Nathan's fulminations against the use of the term colonialism is strangely used to go preaching about what is good or not for "his people."

Pathetic.

All that is illustrated is why "his people" (presumably First Nations and Metis) never have and never will turn to his likes as a spokesperson.

It is fitting that the day after Nathan's latest column, a real indigenous leader (who was actually selected to speak for First Nations), Terry Teegee, waded in, in the Citizen's pages, about splitting INAC.

This, in contrast to whatever Nathan says, is something worth reading.

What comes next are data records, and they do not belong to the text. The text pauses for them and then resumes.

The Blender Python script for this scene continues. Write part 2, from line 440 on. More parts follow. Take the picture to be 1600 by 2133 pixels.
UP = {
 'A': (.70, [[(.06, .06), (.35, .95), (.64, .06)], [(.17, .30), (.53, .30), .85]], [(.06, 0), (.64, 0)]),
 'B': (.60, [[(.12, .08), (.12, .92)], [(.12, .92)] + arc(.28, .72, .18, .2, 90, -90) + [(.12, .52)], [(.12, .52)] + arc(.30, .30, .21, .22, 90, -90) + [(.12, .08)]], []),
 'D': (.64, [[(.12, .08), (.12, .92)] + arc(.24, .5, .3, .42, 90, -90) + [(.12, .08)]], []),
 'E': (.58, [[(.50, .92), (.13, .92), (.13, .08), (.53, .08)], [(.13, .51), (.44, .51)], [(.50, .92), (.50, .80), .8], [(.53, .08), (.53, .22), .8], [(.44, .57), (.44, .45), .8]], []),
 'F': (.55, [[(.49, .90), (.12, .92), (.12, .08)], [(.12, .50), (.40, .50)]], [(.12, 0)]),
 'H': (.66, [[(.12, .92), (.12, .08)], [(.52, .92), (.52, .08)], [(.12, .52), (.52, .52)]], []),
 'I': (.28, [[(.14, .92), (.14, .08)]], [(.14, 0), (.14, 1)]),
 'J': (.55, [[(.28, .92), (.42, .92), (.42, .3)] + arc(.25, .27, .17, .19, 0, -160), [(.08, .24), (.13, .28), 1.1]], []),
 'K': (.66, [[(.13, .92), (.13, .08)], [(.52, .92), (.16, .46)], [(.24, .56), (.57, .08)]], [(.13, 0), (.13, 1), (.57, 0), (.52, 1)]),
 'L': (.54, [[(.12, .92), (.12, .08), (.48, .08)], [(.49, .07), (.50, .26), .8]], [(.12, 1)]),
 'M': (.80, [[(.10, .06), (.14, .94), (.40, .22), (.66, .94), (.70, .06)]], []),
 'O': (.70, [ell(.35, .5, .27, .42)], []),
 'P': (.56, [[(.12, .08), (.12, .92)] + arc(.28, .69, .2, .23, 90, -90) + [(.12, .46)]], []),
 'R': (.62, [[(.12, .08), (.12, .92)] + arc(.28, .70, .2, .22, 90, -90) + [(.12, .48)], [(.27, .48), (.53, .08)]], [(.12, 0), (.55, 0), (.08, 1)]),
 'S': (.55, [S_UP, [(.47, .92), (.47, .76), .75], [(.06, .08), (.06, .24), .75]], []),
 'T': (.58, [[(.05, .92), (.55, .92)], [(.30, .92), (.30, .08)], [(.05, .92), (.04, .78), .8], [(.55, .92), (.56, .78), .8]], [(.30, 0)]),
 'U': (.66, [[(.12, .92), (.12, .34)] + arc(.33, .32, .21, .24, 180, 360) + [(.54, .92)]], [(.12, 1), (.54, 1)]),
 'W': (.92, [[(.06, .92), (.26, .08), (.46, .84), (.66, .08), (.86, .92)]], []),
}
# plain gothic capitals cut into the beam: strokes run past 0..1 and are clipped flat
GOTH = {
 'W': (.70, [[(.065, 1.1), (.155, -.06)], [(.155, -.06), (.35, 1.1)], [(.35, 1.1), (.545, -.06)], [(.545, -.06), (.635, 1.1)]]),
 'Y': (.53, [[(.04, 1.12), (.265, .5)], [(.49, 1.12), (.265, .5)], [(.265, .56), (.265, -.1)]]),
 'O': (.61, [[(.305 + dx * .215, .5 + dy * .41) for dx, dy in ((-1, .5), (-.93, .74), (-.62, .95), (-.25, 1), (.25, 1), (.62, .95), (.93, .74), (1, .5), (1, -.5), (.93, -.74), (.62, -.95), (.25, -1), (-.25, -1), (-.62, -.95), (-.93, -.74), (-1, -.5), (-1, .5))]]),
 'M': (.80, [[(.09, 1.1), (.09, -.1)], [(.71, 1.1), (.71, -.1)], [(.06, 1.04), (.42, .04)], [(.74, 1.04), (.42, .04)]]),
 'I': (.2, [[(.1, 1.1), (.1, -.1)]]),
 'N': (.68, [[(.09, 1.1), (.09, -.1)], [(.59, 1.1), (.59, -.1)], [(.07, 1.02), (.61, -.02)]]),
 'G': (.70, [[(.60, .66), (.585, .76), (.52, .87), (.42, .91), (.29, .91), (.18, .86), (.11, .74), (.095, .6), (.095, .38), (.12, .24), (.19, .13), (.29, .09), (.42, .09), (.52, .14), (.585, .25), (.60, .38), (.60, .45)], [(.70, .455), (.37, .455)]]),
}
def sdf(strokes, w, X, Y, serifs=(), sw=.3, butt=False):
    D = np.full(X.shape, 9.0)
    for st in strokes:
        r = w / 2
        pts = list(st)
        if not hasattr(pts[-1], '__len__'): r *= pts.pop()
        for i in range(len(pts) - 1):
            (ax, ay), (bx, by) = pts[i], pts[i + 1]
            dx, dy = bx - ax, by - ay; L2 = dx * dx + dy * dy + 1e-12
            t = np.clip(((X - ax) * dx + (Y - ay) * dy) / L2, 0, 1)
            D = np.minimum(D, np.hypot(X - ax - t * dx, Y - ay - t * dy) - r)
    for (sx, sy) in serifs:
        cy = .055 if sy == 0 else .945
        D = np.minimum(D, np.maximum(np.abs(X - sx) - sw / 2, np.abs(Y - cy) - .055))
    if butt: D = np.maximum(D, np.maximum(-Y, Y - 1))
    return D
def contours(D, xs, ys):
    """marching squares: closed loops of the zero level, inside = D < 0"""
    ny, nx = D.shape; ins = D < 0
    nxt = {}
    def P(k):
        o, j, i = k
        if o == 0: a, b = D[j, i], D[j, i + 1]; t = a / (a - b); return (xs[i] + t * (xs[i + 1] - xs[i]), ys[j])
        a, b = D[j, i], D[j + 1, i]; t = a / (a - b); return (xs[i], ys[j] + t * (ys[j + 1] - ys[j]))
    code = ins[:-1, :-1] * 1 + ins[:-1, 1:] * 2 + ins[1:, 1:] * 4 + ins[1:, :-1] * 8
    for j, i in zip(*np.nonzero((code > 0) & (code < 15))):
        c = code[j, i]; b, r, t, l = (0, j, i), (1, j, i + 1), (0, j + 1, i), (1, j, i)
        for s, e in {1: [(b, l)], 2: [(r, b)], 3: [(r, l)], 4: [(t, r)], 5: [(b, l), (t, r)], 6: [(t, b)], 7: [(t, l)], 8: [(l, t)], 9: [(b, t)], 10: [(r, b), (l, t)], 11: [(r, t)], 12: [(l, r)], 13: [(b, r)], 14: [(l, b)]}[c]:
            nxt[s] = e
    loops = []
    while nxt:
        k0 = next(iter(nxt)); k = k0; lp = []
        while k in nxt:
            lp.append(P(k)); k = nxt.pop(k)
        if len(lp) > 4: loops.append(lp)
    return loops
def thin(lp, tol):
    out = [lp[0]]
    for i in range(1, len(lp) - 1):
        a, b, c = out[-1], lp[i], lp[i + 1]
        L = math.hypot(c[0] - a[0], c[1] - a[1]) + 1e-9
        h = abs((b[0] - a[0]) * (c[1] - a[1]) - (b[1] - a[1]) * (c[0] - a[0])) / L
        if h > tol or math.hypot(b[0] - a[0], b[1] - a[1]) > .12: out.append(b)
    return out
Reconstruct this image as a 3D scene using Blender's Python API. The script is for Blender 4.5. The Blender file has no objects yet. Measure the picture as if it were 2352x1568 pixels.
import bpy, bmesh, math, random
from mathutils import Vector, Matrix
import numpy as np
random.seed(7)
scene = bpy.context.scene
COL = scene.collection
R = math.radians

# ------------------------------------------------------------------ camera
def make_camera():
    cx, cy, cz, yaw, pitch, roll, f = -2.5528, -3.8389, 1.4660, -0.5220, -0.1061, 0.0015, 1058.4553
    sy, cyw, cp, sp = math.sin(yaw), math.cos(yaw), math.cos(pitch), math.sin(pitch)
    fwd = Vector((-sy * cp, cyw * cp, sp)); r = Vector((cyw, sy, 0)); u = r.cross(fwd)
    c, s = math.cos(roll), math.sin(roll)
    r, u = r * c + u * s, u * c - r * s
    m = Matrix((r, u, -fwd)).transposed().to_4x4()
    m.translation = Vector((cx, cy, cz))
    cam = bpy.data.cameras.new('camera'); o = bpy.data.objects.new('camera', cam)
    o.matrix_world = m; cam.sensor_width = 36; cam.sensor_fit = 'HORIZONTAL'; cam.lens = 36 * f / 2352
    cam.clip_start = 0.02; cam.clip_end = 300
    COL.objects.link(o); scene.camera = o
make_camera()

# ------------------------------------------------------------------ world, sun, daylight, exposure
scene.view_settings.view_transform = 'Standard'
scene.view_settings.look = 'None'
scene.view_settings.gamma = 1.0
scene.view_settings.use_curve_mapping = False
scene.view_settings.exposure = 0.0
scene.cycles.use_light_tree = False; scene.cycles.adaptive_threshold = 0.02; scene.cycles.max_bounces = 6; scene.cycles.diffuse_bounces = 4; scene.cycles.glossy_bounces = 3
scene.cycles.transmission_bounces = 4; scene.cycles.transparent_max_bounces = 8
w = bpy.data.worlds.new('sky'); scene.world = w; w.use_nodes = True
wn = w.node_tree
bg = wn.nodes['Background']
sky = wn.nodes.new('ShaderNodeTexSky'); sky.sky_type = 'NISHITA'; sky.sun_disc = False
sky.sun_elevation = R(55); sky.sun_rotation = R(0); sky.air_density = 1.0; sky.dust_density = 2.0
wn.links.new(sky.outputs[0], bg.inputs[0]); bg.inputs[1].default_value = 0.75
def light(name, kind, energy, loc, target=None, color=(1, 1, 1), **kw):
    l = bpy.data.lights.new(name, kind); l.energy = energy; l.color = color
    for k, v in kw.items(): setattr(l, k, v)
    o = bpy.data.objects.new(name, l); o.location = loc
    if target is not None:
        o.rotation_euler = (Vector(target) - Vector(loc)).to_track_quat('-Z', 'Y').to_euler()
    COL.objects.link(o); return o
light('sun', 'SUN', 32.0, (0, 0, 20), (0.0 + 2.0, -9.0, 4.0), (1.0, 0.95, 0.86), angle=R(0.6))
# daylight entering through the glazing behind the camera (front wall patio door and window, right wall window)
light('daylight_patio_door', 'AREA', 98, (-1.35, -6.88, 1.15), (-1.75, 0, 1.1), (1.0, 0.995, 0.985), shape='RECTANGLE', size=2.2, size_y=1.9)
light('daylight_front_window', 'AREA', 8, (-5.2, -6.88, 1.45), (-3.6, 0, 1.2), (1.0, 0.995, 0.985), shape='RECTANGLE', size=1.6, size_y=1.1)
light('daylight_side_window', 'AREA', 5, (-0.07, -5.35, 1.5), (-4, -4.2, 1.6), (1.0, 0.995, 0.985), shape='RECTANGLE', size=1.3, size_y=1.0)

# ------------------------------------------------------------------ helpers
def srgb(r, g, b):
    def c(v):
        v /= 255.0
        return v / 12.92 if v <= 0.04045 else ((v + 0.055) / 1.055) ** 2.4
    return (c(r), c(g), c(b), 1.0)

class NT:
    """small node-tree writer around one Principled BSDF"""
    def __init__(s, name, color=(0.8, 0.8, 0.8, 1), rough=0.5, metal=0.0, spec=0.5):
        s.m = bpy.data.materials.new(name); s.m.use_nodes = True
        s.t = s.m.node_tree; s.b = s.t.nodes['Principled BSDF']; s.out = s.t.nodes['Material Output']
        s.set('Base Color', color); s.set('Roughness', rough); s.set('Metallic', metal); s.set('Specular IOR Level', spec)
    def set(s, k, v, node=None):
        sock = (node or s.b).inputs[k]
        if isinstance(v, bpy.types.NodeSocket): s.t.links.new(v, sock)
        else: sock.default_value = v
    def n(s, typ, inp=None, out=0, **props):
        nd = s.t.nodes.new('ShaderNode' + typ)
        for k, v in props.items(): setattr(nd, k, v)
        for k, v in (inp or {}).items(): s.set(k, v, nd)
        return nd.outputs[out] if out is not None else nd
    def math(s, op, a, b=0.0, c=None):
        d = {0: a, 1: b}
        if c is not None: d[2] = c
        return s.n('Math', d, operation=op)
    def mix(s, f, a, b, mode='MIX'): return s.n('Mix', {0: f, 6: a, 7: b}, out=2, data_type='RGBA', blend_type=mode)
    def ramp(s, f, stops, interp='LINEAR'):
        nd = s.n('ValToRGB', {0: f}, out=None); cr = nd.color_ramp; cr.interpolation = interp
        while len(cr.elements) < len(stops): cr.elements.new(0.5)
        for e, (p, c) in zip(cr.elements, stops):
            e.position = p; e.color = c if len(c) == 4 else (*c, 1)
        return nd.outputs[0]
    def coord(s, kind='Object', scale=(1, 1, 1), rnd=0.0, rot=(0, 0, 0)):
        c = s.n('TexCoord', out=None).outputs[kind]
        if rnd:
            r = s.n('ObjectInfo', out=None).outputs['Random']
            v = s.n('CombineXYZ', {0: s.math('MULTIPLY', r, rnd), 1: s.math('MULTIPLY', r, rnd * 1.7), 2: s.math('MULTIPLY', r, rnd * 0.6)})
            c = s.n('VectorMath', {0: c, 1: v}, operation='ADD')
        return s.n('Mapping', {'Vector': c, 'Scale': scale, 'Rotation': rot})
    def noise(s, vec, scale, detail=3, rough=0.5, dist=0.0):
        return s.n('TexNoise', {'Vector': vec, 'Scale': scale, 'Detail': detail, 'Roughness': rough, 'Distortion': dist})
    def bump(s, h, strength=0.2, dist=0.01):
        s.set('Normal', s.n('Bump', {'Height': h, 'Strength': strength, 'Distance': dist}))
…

Contemporary indigenous leaders who have the moral and political authority to speak for First Nations are using colonialism ever more widely, not only to acknowledge history but to call attention to how it is alive and well in 21st century Canada.

Colonialism is the occupation and dominance by foreigners of land never willlingly ceded by the original occupants. It has little or nothing to do with Marx (though Marx certainly had his views on the phenomenon).

Only when settler Canada understands colonialism and its persistence will reconciliation be possible.